Netzwerke und Leitbilder schaffen
Katholische Akademie Dresden
Dresden (tg) - Die Kirche kann die Familie in den ostdeutschen Bundesländern am wirksamsten durch die Schaffung von Netzwerken und ein vorgelebtes Leitbild stärken. Diese Ansicht vertrat der Rektor der Theologischen Fakultät Erfurt, Professor Andreas Wollbold, bei einer Veranstaltung der Katholischen Akademie in Dresden.
Die Kirche müsse den Familien vor allem mit niedrigschwelligen Angeboten entgegenkommen, sagte Wollbold in seinem Vortrag. Pfarrgemeinden eigneten sich zur Knüpfung von Netzwerken weniger, weil sie vielfach zu fest gefügt seien und damit zu geschlossen auf Außenstehende wirkten. Bessere Möglichkeiten hingegen seien beispielsweise Krabbelgruppen, bei denen Mütter in Kontakt miteinander kommen. Auch über musische Freizeitaktivitäten, über die Sozialarbeit der Caritas, auch über die Ehe-, Familie- und Lebensberatung könnten Verbindungen über die Familie hinaus geschaffen werden. Nötig seien offene und anregende Angebote, eine Freiräume eröffnende Seelsorge. Die Menschen müssten erkennen, dass die Kirche für ihre Nöte da ist. Mission hingegen stoße bei vielen Ostdeutschen auf Ablehnung. Aufgrund ihrer DDR-Erfahrung hätten sie Angst vor ideologischer Vereinnahmung.
Untersuchungen hätten gezeigt, dass im Osten Deutschlands nur etwa zwölf Prozent der Personen, zu denen Familien Beziehungen unterhalten, keine Verwandten seien, so Wollbold. Im Schnitt umfasse der Personenkreis, den ostdeutsche Familien als verlässlich betrachten, sieben Personen.
Als besonders kritisch stelle sich die Situation nach dem Umzug einer Familie an einen anderen Ort dar. Häufig falle es ihr dann sehr schwer, neue Kontakte zu finden. In diesen Fällen komme Netzwerken eine besonders große Bedeutung zu. Ohne Unterstützung durch derartige Netzwerke seien Familien überfordert.

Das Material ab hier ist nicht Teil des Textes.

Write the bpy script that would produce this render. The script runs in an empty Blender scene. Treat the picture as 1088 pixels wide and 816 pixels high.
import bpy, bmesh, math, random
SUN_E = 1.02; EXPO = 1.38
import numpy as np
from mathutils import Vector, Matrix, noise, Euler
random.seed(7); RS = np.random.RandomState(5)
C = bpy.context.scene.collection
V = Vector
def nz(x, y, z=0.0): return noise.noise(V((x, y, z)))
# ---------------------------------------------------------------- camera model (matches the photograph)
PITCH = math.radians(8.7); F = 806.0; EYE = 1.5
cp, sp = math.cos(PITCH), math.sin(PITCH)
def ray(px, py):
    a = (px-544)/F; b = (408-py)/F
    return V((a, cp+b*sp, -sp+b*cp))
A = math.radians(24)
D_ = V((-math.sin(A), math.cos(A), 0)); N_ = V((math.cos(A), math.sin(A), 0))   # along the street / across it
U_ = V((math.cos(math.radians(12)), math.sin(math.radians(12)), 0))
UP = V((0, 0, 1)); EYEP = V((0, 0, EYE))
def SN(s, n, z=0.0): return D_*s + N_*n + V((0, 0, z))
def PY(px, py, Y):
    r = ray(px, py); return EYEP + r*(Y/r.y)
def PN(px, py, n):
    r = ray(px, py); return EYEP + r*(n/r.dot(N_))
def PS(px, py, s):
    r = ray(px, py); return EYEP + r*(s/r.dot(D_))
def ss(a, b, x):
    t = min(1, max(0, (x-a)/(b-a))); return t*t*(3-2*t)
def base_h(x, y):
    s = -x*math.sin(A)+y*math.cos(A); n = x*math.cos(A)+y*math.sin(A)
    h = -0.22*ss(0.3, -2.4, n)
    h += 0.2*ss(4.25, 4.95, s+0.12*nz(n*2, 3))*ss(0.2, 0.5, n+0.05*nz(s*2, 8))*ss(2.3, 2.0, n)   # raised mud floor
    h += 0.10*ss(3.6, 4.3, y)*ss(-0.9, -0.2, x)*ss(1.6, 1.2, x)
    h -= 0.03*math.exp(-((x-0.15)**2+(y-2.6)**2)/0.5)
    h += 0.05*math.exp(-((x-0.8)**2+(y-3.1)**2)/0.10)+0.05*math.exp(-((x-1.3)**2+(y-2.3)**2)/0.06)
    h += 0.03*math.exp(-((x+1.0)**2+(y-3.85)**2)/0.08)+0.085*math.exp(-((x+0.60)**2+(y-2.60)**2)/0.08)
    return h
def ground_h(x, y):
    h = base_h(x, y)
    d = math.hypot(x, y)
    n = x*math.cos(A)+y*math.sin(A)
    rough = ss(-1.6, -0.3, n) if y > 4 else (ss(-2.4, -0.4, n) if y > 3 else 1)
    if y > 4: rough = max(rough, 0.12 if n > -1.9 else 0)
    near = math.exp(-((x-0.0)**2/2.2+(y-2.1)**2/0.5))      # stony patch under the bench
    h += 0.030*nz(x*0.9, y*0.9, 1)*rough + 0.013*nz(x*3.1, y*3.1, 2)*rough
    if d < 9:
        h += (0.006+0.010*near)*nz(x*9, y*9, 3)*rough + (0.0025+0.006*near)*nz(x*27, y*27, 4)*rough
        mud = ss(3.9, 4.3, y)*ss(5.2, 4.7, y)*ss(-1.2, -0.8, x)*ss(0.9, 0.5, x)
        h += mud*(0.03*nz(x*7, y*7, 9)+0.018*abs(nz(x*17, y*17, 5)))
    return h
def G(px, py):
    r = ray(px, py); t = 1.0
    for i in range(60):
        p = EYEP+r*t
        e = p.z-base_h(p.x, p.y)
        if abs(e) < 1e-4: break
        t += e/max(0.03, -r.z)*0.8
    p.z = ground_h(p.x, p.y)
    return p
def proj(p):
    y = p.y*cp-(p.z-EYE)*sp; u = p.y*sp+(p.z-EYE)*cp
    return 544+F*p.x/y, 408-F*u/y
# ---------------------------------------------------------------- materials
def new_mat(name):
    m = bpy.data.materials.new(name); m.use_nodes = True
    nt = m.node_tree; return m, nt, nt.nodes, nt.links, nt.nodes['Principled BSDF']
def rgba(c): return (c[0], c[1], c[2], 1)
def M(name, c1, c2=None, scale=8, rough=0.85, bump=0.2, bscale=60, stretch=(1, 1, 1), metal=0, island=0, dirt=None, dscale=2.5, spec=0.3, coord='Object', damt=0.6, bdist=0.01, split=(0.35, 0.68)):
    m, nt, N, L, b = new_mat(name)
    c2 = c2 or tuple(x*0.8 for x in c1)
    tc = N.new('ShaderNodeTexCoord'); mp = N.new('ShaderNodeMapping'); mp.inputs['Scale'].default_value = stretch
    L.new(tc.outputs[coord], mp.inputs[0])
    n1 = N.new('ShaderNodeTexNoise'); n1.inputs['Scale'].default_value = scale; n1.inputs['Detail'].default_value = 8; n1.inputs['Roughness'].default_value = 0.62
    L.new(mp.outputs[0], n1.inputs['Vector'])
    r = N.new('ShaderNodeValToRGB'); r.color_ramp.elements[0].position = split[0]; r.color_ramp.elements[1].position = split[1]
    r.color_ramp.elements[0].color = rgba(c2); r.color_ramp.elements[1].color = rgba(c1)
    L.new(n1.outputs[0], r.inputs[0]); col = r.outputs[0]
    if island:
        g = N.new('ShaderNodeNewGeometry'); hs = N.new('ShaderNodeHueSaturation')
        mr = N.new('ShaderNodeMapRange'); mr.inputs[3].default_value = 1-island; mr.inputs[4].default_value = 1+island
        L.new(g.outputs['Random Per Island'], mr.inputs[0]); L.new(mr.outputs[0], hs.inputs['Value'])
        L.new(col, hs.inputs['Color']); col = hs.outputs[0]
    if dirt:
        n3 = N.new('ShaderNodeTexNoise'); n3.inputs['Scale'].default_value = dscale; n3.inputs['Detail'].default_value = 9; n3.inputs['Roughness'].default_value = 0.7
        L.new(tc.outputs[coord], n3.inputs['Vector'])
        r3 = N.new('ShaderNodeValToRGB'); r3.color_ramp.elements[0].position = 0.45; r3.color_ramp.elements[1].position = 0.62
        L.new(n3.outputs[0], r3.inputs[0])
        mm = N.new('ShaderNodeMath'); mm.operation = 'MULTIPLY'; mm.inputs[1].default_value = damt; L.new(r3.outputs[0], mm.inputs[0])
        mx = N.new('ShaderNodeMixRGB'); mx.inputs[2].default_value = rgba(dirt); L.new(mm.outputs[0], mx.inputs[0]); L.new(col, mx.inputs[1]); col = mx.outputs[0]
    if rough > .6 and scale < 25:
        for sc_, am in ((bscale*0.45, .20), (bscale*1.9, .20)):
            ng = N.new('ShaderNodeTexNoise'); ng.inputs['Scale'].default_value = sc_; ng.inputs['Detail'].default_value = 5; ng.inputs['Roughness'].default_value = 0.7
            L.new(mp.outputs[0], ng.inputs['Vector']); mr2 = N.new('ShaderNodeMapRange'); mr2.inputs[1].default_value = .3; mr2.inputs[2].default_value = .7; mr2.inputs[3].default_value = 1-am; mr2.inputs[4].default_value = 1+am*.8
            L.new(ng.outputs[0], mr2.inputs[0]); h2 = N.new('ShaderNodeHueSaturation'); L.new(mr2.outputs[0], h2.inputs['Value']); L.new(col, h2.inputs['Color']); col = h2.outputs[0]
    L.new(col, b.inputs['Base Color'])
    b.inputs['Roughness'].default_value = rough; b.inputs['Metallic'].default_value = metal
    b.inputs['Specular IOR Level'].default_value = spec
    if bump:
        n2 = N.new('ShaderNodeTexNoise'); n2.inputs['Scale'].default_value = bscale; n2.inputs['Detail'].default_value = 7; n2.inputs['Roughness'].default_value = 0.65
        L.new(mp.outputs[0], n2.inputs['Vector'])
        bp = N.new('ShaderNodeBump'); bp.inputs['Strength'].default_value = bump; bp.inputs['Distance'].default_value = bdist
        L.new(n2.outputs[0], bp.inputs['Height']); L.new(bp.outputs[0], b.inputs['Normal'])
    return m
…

Zwar liege Familie im Trend, aber der Kirche werde zu wenig Hilfreiches zugetraut, meinte Wollbold. "Ihre Ideale scheinen zu wenig lebbar." Daher sei das gelebte Zeugnis von Getauften wichtig. Entscheidend sei für viele Nicht-Christen, welche Familien- und Sonntagskultur Christen vorleben, ob sie traditionelle oder moderne Modelle im Zusammenleben von Mann und Frau praktizieren oder wie sie mit Schicksalsschlägen umgehen. Die Frage sei: "Regt das, was Christen leben, an oder nur auf?"
Die Dresdner Sozialpädagogin Dorothea Mendt von der Evangelischen Erwachsenenbildung forderte von der Kirche, ihren großen Einfluss für die Schaffung von Rahmenbedingungen für eine kinderfreundliche Gesellschaft geltend zu machen. Zudem dürfe die Kirche Geschiedene und ohne Trauschein zusammenlebende Paare nicht ausgrenzen, sagte sie in ihrem Vortrag. Menschen außerhalb der Kirche müssten durch Angebote für Familien in Krisensituationen angesprochen werden. Diese Angebote sollten frei von Vorbedingungen sein.

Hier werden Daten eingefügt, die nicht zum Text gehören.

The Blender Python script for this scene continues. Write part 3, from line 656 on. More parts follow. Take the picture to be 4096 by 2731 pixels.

Die Situation für Eltern mit Kindern sei nach der Wende schwerer geworden, so Mendt. Die Ausgaben für Kinder seien sehr hoch, Berufstätigkeit und Erziehung seien heute kaum noch miteinander zu vereinbaren. "Wer Arbeit hat, hat nur noch wenig Zeit für die Familie. Dem kann man sich nur schwer entziehen."

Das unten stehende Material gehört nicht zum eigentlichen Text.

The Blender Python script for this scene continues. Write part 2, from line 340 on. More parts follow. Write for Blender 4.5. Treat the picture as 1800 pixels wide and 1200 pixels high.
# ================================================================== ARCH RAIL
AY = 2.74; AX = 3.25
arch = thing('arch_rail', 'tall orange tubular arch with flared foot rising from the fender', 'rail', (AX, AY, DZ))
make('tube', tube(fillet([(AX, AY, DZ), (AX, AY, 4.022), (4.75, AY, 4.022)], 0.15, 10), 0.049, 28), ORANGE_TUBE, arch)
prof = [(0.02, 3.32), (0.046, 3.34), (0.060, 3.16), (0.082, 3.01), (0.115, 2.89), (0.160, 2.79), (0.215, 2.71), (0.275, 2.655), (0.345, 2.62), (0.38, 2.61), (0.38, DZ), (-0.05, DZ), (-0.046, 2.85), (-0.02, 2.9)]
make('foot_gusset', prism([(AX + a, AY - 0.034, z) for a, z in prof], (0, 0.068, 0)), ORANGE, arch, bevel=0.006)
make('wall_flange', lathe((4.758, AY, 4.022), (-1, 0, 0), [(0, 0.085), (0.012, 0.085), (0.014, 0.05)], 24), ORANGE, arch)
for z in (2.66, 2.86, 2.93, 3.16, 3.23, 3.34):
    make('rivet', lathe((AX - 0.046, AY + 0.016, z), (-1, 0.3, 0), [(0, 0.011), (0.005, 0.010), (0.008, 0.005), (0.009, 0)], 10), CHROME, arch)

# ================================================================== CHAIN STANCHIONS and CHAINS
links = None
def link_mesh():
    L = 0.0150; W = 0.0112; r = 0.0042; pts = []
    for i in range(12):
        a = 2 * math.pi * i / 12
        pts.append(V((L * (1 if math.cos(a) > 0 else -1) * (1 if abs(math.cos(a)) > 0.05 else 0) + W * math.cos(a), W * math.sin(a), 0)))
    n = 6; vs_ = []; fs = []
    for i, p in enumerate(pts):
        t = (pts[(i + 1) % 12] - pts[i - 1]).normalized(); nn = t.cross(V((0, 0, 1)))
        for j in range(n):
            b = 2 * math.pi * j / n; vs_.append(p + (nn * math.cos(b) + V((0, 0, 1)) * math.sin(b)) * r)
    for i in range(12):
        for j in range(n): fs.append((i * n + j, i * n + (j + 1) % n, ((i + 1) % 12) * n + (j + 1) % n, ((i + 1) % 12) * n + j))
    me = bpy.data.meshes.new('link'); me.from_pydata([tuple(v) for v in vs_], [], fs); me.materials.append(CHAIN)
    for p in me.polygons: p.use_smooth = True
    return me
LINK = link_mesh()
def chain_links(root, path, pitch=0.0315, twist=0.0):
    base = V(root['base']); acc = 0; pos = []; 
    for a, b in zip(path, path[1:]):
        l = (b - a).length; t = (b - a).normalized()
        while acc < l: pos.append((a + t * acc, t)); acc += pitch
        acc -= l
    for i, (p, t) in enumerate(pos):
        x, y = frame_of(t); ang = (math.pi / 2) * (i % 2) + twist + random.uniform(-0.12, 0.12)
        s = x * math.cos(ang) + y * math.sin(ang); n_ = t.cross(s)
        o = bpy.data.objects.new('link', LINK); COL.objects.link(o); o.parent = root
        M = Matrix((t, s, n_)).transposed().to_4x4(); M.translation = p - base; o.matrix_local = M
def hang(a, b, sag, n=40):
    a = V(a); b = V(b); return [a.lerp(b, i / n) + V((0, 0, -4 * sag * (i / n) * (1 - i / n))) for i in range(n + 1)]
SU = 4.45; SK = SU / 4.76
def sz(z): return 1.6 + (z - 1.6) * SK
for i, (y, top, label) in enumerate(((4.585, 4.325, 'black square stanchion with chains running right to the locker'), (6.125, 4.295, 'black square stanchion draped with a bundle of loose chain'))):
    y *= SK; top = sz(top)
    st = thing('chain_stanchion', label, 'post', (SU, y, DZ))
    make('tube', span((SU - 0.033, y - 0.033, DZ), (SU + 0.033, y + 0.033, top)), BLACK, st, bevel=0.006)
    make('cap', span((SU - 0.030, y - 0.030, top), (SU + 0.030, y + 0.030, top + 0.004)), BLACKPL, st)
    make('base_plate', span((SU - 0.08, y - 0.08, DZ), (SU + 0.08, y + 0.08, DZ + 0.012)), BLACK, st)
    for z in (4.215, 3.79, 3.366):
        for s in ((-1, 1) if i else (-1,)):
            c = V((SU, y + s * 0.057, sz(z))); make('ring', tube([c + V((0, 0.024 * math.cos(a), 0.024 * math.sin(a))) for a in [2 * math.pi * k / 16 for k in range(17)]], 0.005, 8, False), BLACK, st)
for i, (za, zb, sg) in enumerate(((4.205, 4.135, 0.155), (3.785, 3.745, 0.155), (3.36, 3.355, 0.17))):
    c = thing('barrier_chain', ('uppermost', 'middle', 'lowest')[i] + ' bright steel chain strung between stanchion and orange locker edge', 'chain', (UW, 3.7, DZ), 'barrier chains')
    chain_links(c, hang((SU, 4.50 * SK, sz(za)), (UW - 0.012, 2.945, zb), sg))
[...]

In der Ehe bewahre einen auch der christliche Glaube nicht vor Problemen. Eher neigten christliche Ehepaare dazu, Probleme unter den Teppich zu kehren, meinte Dorothea Mendt. "Ich wünsche mir, dass das Umfeld so beschaffen ist, dass man rechtzeitig mit seinen Beziehungsproblemen zu anderen gehen kann."